Dalam siaran persnya, Ustad Rabudin Sinaga menegaskan bahwa PT. Nafasindo wajib mengikuti regulasi terbaru pemerintah, khususnya Instruksi Presiden RI Prabowo Subianto yang meningkatkan alokasi lahan dari 20% menjadi 30% saat perpanjangan HGU. “Aturan ini harus menjadi prioritas. Jika HGU seluas 3.000 hektare ini dikurangi 30% untuk masyarakat, rakyat akan sejahtera dan konflik agraria bisa dihindari,” tegasnya.

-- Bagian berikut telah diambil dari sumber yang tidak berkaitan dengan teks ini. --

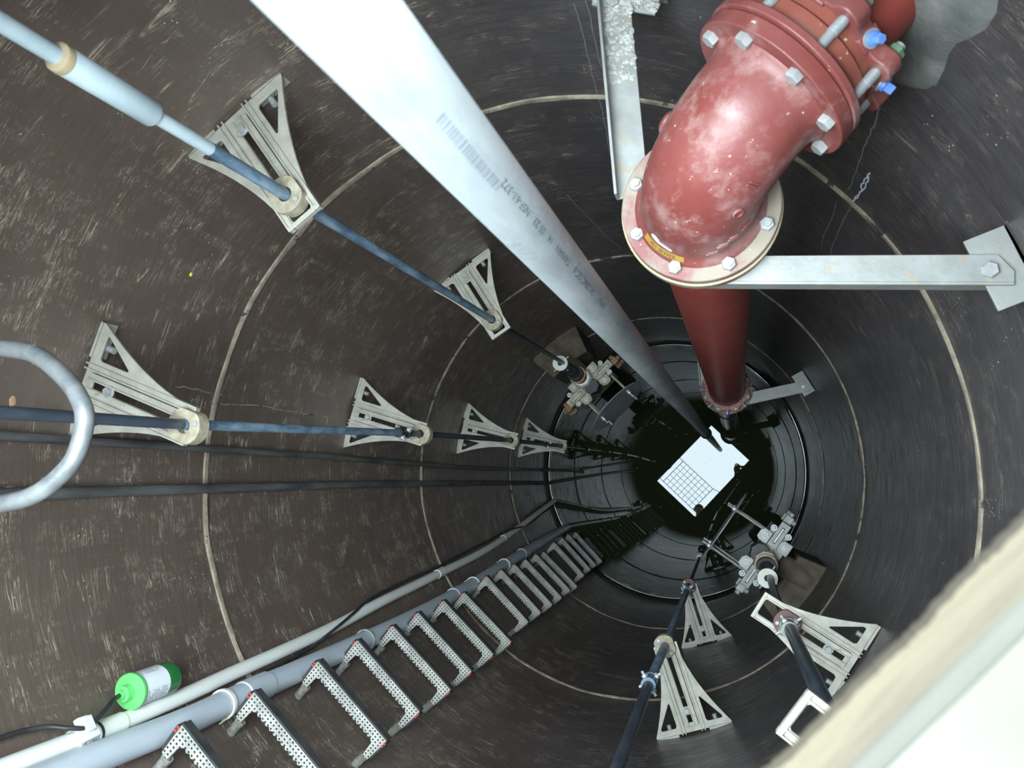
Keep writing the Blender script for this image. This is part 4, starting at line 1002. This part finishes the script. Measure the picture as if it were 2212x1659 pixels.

Sinaga mengacu pada UU No. 39 Pasal 58-60 yang mewajibkan perusahaan mengalokasikan bagian lahan untuk masyarakat. Ia juga menyoroti sikap PT. Nafasindo yang dinilai abai terhadap kesejahteraan warga. “Perusahaan tidak membuka lapangan kerja bagi warga lokal, bahkan membuang brondolan sawit yang seharusnya bisa dimanfaatkan masyarakat sebagai tambahan penghasilan. Alih-alih mendukung, mereka justru menangkap warga yang mengumpulkan brondolan itu,” ujarnya dengan nada prihatin.
Lebih lanjut, Sinaga mendesak Pemerintah Aceh Singkil dan Provinsi Aceh untuk mengkaji ulang proses perpanjangan HGU PT. Nafasindo, mengingat izin resmi perusahaan hingga kini belum final. “HGU ini masih dalam proses. Kami menganggap lahan tersebut masih milik negara, sehingga hak masyarakat harus dipenuhi sebelum izin diperpanjang,” tegasnya.

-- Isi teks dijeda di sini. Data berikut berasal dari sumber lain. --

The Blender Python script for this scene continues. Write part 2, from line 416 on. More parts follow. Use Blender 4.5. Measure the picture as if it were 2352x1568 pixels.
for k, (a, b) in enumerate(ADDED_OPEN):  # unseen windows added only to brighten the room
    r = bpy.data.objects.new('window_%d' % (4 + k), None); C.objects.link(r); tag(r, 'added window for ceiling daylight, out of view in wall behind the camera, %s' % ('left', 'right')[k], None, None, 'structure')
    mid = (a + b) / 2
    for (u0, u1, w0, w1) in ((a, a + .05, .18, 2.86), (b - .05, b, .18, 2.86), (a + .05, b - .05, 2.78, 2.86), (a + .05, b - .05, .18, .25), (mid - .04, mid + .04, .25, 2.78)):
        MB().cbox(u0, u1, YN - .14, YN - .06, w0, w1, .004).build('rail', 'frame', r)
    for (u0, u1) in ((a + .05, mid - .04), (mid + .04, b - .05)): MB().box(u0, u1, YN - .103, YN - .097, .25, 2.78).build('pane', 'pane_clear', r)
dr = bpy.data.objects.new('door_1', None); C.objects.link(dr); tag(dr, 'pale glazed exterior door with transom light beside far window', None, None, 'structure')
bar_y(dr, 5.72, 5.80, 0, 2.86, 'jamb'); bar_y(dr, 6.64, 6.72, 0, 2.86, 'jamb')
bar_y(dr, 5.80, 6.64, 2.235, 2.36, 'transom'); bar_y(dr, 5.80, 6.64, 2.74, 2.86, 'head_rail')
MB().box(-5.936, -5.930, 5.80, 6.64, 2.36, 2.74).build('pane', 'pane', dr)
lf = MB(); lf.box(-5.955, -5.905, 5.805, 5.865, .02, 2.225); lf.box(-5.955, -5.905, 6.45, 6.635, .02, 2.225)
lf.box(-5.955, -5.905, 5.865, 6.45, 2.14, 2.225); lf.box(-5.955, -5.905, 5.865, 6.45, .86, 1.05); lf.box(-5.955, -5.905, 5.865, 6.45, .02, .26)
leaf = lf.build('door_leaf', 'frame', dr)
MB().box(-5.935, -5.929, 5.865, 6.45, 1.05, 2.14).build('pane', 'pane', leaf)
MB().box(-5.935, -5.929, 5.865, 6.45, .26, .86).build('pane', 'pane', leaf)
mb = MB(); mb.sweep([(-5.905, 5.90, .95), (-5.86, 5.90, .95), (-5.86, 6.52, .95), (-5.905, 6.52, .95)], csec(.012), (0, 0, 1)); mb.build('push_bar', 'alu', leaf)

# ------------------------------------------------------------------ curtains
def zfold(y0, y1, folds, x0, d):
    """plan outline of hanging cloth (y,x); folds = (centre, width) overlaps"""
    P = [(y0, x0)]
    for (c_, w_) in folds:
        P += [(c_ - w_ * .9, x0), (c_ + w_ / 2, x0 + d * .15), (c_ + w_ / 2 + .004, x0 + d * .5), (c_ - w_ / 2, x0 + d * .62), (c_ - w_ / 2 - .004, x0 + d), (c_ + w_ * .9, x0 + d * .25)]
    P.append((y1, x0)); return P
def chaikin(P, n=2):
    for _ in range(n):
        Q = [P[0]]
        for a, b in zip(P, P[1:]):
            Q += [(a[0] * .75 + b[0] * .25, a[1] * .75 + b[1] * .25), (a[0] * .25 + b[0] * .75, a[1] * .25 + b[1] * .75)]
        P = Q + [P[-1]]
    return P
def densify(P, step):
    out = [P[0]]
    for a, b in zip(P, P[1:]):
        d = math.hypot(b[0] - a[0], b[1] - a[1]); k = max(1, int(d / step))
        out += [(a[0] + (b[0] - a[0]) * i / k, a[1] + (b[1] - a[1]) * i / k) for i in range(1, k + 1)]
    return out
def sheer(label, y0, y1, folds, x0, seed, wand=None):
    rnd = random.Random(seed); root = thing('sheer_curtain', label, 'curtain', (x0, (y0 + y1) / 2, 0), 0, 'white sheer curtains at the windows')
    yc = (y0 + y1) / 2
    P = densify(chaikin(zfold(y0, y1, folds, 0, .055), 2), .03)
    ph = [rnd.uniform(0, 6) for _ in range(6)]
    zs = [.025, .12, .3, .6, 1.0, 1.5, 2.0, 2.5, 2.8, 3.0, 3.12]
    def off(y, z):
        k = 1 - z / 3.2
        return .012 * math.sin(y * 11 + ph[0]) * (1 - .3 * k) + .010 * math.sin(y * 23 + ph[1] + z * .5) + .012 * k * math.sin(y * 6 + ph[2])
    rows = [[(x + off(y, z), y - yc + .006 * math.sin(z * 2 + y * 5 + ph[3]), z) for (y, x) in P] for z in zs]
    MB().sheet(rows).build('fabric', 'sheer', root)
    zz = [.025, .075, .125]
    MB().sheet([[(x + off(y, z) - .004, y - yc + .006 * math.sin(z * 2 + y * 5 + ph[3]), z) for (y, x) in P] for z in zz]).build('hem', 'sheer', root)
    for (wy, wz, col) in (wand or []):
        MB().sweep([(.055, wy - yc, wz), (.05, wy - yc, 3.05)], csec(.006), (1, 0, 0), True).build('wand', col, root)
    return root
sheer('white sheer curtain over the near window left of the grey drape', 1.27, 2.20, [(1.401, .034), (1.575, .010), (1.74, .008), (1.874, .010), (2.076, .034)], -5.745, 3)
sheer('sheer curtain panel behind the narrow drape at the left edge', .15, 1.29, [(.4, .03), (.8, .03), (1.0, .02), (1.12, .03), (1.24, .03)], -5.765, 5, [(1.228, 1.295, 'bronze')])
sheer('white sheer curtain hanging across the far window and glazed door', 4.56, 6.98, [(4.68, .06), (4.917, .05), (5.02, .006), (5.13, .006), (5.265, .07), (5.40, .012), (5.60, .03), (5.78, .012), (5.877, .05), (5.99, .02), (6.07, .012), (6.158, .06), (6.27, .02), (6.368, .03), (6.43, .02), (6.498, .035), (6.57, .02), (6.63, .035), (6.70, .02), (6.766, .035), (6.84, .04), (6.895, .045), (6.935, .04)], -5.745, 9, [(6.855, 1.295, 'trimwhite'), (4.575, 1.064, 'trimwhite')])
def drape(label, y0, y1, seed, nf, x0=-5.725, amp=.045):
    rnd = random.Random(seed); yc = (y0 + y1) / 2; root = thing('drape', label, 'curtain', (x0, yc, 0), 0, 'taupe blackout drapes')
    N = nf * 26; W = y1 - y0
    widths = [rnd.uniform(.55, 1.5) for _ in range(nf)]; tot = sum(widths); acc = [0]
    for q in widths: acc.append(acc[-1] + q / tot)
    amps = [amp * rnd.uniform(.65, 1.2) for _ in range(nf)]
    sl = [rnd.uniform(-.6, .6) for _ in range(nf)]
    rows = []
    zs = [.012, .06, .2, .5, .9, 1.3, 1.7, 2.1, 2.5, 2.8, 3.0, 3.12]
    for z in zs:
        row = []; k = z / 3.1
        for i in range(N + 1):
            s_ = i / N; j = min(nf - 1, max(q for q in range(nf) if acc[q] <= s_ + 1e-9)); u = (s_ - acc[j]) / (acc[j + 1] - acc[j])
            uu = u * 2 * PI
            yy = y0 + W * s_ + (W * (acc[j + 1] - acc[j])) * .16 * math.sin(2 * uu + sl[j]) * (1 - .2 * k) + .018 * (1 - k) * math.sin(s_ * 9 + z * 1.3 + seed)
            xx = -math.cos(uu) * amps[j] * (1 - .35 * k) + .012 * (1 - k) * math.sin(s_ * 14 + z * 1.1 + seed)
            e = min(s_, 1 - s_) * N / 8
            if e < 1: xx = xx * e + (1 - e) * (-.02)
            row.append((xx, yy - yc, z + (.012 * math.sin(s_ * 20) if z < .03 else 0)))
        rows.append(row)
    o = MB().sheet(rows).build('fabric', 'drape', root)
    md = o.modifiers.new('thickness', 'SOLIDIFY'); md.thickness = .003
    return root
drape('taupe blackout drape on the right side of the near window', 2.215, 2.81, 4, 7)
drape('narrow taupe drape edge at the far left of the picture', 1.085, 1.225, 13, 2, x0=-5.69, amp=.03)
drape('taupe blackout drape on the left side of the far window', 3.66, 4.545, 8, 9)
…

Masyarakat juga berencana menggelar aksi damai di Kantor Bupati Aceh Singkil dan DPRK setempat minggu depan. Mereka telah mengajukan permohonan izin ke Kapolres dan meminta aparat keamanan tidak melakukan kriminalisasi terhadap warga selama proses perjuangan ini. “Kami mendesak Kapolsek, Kapolres, dan Dandim untuk tidak menangkap warga selama belum ada kejelasan izin perusahaan,” tandas Sinaga.
Di akhir pernyataannya, Sinaga menekankan bahwa perjuangan ini murni untuk kepentingan kolektif. “Ini bukan urusan pribadi, melainkan upaya menyelamatkan mata pencaharian rakyat kecil. Jika 30% lahan dialokasikan, tidak akan ada lagi warga yang kehilangan sumber penghidupan,” pungkasnya.
PT. Nafasindo hingga kini belum memberikan tanggapan resmi terkait tuntutan tersebut. Sementara itu, masyarakat Kota Baharu tetap bersiaga, menunggu realisasi janji pemerintah yang berpihak pada keadilan agraria.